I need the order that I define the dictionary in to be preserved during iteration. My order is not alphabetical, so sorting alphabetically wouldn't really help. Is there any way to do this? I've tried `level_lookup.items(), but that doesn't maintain my order either.

Answer 1

You should use an OrderedDict . It works exactly the way you want it, however you need to define it that way. Alternatively, you can have a list of keys in order, and iterate through the list and access the dictionary. Something along the lines of:

level_lookup_order = ['PRIORITY_1', 'PRIORITY_2', ...]
for key in level_lookup_order:
    if key in level_lookup:
        do_stuff(level_lookup[key])

This will be a pain to maintain, though, so I recommend you just use the OrderedDict.

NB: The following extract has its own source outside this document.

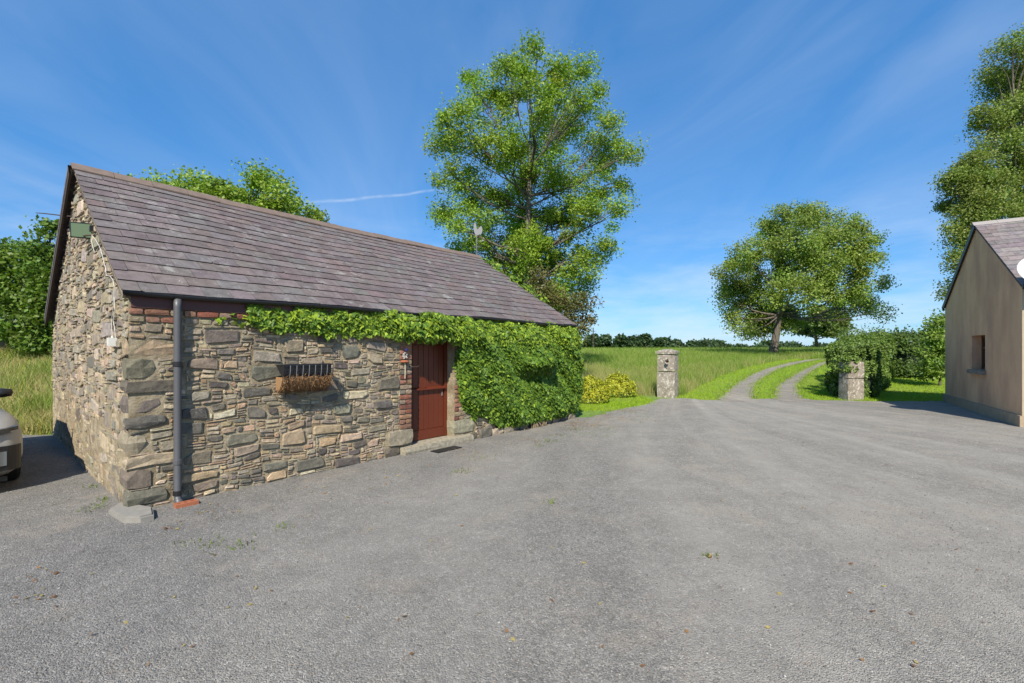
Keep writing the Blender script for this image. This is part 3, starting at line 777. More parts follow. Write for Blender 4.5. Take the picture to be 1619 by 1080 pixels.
# white cable and junction box
mb = MB()
for path in ([(150, 372), (157, 380), (163, 390), (167, 402), (170, 415), (173, 425), (174, 436), (180, 437), (185, 443), (187, 455), (186.5, 470), (185, 490), (182.5, 505), (183, 520), (184, 536)], [(187, 470), (188, 490), (185.5, 508), (188, 522), (189, 536)], [(149, 377), (152, 390), (155, 399)]):
    mb.tube([GP(x, y, .035) for x, y in path], .0027, 6)
tag(mb.build('white_cable', WHITE), 'thin white cable running down the stone gable from the floodlight', 'cable')
jv, jz = VZ(187, 541)
mb = MB(); mb.box(BW(-.085, jv-.035, jz-.045), U3*.07, V3*.07, Z3*.09)
mb.box(BW(-.092, jv-.029, jz-.039), U3*.0065, V3*.058, Z3*.078); mb.lathe(BW(-.05, jv, jz+.045), Z3, [(0, .012), (.02, .010)], 8)
tag(mb.build('junction_box', WHITE), 'small pale junction box at the foot of the white cable', 'junction box')
mb = MB(); mb.tube([GP(121, 343, .0), GP(112, 343, .10), GP(104, 343, .26), GP(99, 343.3, .32)], [.012, .009, .008, .006], 6)
tag(mb.build('iron_spike', IRON), 'thin rusty iron spike sticking out of the gable above the floodlight', 'spike')

# hanging hay-rack basket
ba0, ba1 = A_px(434), A_px(511); bz1 = AZ(473, 576)[1]; bz0 = bz1-.33; bd = .25
bk = empty('wall_basket', BW((ba0+ba1)/2, 0, bz0), 'black wire wall basket with shaggy brown coir lining', 'wall basket')
def bprof(t): return (-bd*math.cos(t*PI/2)**.8 if t < 1 else 0.0, bz1-(bz1-bz0)*math.sin(t*PI/2))
mb = MB(); mb.tube([BW(ba0, -.03, bz1), BW(ba0, -bd, bz1), BW(ba1, -bd, bz1), BW(ba1, -.03, bz1)], .007, 6); mb.tube([BW(ba0, -.03, bz1), BW(ba1, -.03, bz1)], .006, 6)
mb.tube([BW(ba0, -bd*.97, bz1-.09), BW(ba1, -bd*.97, bz1-.09)], .005, 6); mb.build('rim', BLACKP, bk)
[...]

As a last option, you could use 'constants'. Like,

PRIORITY_1 = 1
PRIORITY_2 = 2
...
lookup_order = {PRIORITY_1: 42, PRIORITY_2: 24, ...}

Answer 2

If you're fine with using the key-sorted order:

for key in sorted(level_lookup.keys()):
    ...

That's what I generally do if the dict is provided to me, and not something I instantiate (rather than OrderedDict .

Answer 3

You could use a collections.OrderedDict . If that doesn't work for you, you could sort the keys before you iterate over them:

for k in sorted(myDict, lambda k: int(k.rsplit("_",1)[1]):
    # do stuff

Note however, that this particular sorting costs linear space and O(nlogn) time. Also, it uses the coincidental numbering system "PRIORITY_N" for sorting, which may not always be valid

Answer 4

Try;

for priority in sorted(level_lookup.iterkeys()):

As Jon has pointed out, keys() and iterkeys() are redundant here;

for priority in sorted(level_lookup):

Answer 5

I think you would be better off not using a containg dictionary and see no compelling reason to use one in this case. A list would store the items in the desired order:

level_lookup = [
    {'level': 'BAD',   'value': ''    },
    {'level': 'BAD',   'value': ''    },
    {'level': 'BAD',   'value': ''    },
    {'level': 'BAD',   'value': ''    },
    {'level': 'CHECK', 'value': 'TRUE'},
    {'level': 'CHECK', 'value': 'TRUE'},
    {'level': 'GOOD',  'value': ''    },
    {'level': 'GOOD',  'value': ''    },
]

set_levels = ''
for level, priority in enumerate(level_lookup, start=1):
    if priority['value'] == 'TRUE':
        set_levels += 'PRIORITY_{!s}\n'.format(level)
print set_levels

In fact, you could write the whole thing as list comprehension:

set_levels = ('\n'.join('PRIORITY_{!s}'.format(level)
                for level, priority in enumerate(level_lookup, start=1)
                    if priority['value'] == 'TRUE'))
print set_levels